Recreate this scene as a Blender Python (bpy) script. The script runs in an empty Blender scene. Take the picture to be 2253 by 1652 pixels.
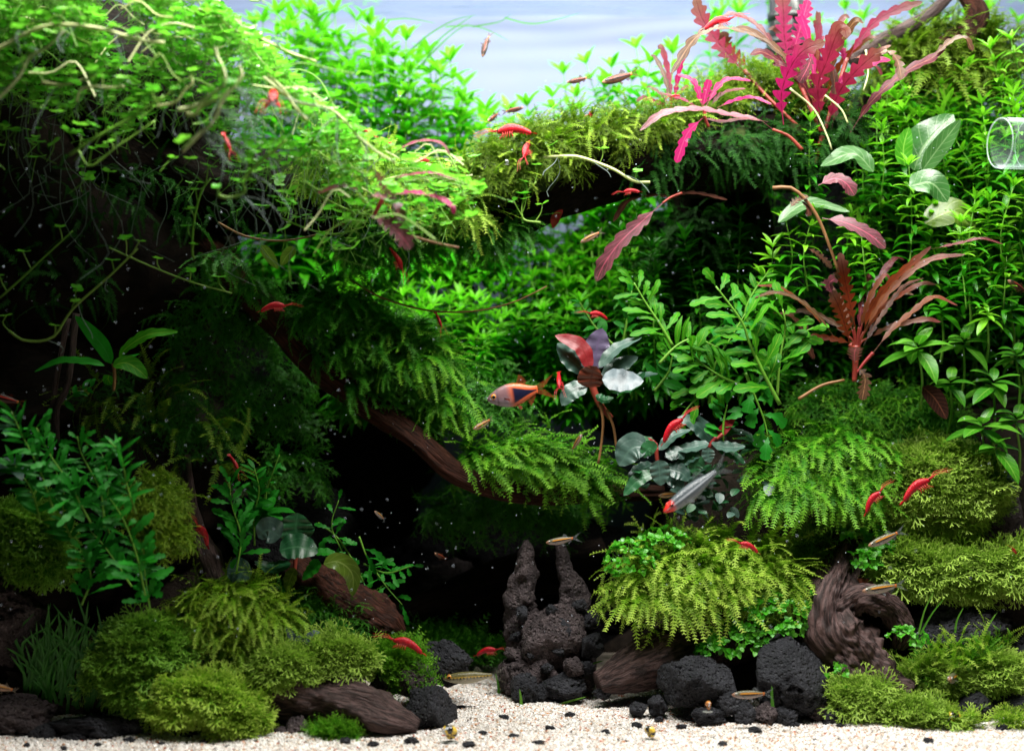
import bpy, bmesh, math, random
import numpy as np
from mathutils import Vector, Matrix, noise

sc = bpy.context.scene
COL = sc.collection
random.seed(11)
rng = np.random.default_rng(11)

# ------------------------------------------------------------------ camera, world, lamps, exposure
# 1 unit = 10 cm. The camera stands 90 cm before the middle of the tank, level.
sc.unit_settings.scale_length = 0.1
CAM_D, CAM_Z, FW = 9.0, 2.2, 6.0
cam = bpy.data.cameras.new('camera')
cam.sensor_width = 36.0
cam.lens = 36.0 * CAM_D / FW
cam.clip_start, cam.clip_end = 0.1, 200
cam.dof.use_dof = True
cam.dof.focus_distance = CAM_D + 0.95
cam.dof.aperture_fstop = 0.38
cam_o = bpy.data.objects.new('camera', cam)
cam_o.location = (0, -CAM_D, CAM_Z)
cam_o.rotation_euler = (math.radians(90), 0, 0)
COL.objects.link(cam_o)
sc.camera = cam_o

w = bpy.data.worlds.new('World')
sc.world = w
w.use_nodes = True
w.node_tree.nodes['Background'].inputs[0].default_value = (0.55, 0.65, 0.8, 1)
w.node_tree.nodes['Background'].inputs[1].default_value = 0.016


def area(name, loc, rot, sx, sy, power, col):
    l = bpy.data.lights.new(name, 'AREA')
    l.shape = 'RECTANGLE'
    l.size, l.size_y = sx, sy
    l.energy = power
    l.color = col
    o = bpy.data.objects.new(name, l)
    o.location = loc
    o.rotation_euler = [math.radians(a) for a in rot]
    COL.objects.link(o)
    return o


# the tank's LED bar hung above the water, plus an added rear bar and strip for the plants and panel behind
area('led_bar', (0.85, -0.8, 6.5), (8, 0, 0), 6.6, 0.5, 1280, (1.0, 0.97, 0.92))
area('led_bar', (0.6, 2.05, 6.5), (0, 0, 0), 7.4, 0.5, 580, (0.98, 1.0, 0.90))  # second bar, added to brighten the rear plants
area('added_back_strip', (0.0, 3.12, 5.6), (6, 0, 0), 8.6, 0.25, 36, (0.86, 0.90, 1.0))  # added strip, stands in for light from behind the panel

sc.view_settings.view_transform = 'Standard'
sc.view_settings.look = 'None'
sc.view_settings.exposure = 0.0
sc.view_settings.gamma = 1.0
sc.render.engine = 'CYCLES'
cy = sc.cycles
cy.max_bounces, cy.diffuse_bounces, cy.glossy_bounces = 6, 2, 3
cy.transmission_bounces, cy.transparent_max_bounces = 6, 10
cy.caustics_reflective = cy.caustics_refractive = False
cy.use_denoising = True
cy.sample_clamp_indirect = 4.0

# ------------------------------------------------------------------ pixel <-> place
PX = FW / 2253.0


def P(px, py, y):
    s = (CAM_D + y) / CAM_D
    return np.array([(px - 1126.5) * PX * s, y, CAM_Z - (py - 826.0) * PX * s])


def K(y):
    return PX * (CAM_D + y) / CAM_D


def sand_z(y):
    return 0.06 * y


def sand_y(py):
    return (CAM_Z - (py - 826) * PX) / ((py - 826) * PX / CAM_D + 0.06)


# ------------------------------------------------------------------ mesh helpers
class MB:
    """collects triangle soups; V (n,3), F (m,3), UV (n,2), material slot"""
    def __init__(s):
        s.V, s.F, s.U, s.M, s.n = [], [], [], [], 0

    def add(s, V, F, U=None, m=0):
        V = np.asarray(V, float).reshape(-1, 3)
        F = np.asarray(F, int).reshape(-1, 3)
        s.V.append(V)
        s.F.append(F + s.n)
        s.U.append(np.zeros((len(V), 2)) if U is None else np.asarray(U, float))
        s.M.append(np.full(len(F), m, int))
        s.n += len(V)
        return s

    def addT(s, T, Ms, ts, m=0):
        """many copies of a template; Ms (N,3,3), ts (N,3)"""
        V, F, U = T
        Ms, ts = np.asarray(Ms), np.asarray(ts)
        N = len(ts)
        if N == 0:
            return s
        VV = np.einsum('nij,vj->nvi', Ms, V) + ts[:, None, :]
        FF = F[None] + (np.arange(N) * len(V))[:, None, None]
        return s.add(VV.reshape(-1, 3), FF.reshape(-1, 3), np.tile(U, (N, 1)), m)

    def mesh(s, name, mats, smooth=True, off=(0, 0, 0)):
        V = np.concatenate(s.V) - np.asarray(off)
        F = np.concatenate(s.F)
        U = np.concatenate(s.U)
        M = np.concatenate(s.M)
        me = bpy.data.meshes.new(name)
        me.vertices.add(len(V))
        me.vertices.foreach_set('co', V.astype(np.float32).ravel())
        me.loops.add(len(F) * 3)
        me.loops.foreach_set('vertex_index', F.astype(np.int32).ravel())
        me.polygons.add(len(F))
        me.polygons.foreach_set('loop_start', np.arange(0, len(F) * 3, 3, dtype=np.int32))
        me.polygons.foreach_set('loop_total', np.full(len(F), 3, np.int32))
        me.polygons.foreach_set('material_index', M.astype(np.int32))
        me.polygons.foreach_set('use_smooth', np.full(len(F), smooth))
        me.update(calc_edges=True)
        uv = me.uv_layers.new(name='UVMap')
        uv.data.foreach_set('uv', U[F.ravel()].astype(np.float32).ravel())
        for m in (mats if isinstance(mats, (list, tuple)) else [mats]):
            me.materials.append(m)
        me.validate()
        return me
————
#### [Given instruction]
Copy nothing but the lines from the top of the data down to the line containing "w.node_tree.nodes['Background'].inputs[1].default_value = 0.016", and leave the pictures out.

#### [The result]
Recreate this scene as a Blender Python (bpy) script. The script runs in an empty Blender scene. Take the picture to be 2253 by 1652 pixels.
import bpy, bmesh, math, random
import numpy as np
from mathutils import Vector, Matrix, noise

sc = bpy.context.scene
COL = sc.collection
random.seed(11)
rng = np.random.default_rng(11)

# ------------------------------------------------------------------ camera, world, lamps, exposure
# 1 unit = 10 cm. The camera stands 90 cm before the middle of the tank, level.
sc.unit_settings.scale_length = 0.1
CAM_D, CAM_Z, FW = 9.0, 2.2, 6.0
cam = bpy.data.cameras.new('camera')
cam.sensor_width = 36.0
cam.lens = 36.0 * CAM_D / FW
cam.clip_start, cam.clip_end = 0.1, 200
cam.dof.use_dof = True
cam.dof.focus_distance = CAM_D + 0.95
cam.dof.aperture_fstop = 0.38
cam_o = bpy.data.objects.new('camera', cam)
cam_o.location = (0, -CAM_D, CAM_Z)
cam_o.rotation_euler = (math.radians(90), 0, 0)
COL.objects.link(cam_o)
sc.camera = cam_o

w = bpy.data.worlds.new('World')
sc.world = w
w.use_nodes = True
w.node_tree.nodes['Background'].inputs[0].default_value = (0.55, 0.65, 0.8, 1)
w.node_tree.nodes['Background'].inputs[1].default_value = 0.016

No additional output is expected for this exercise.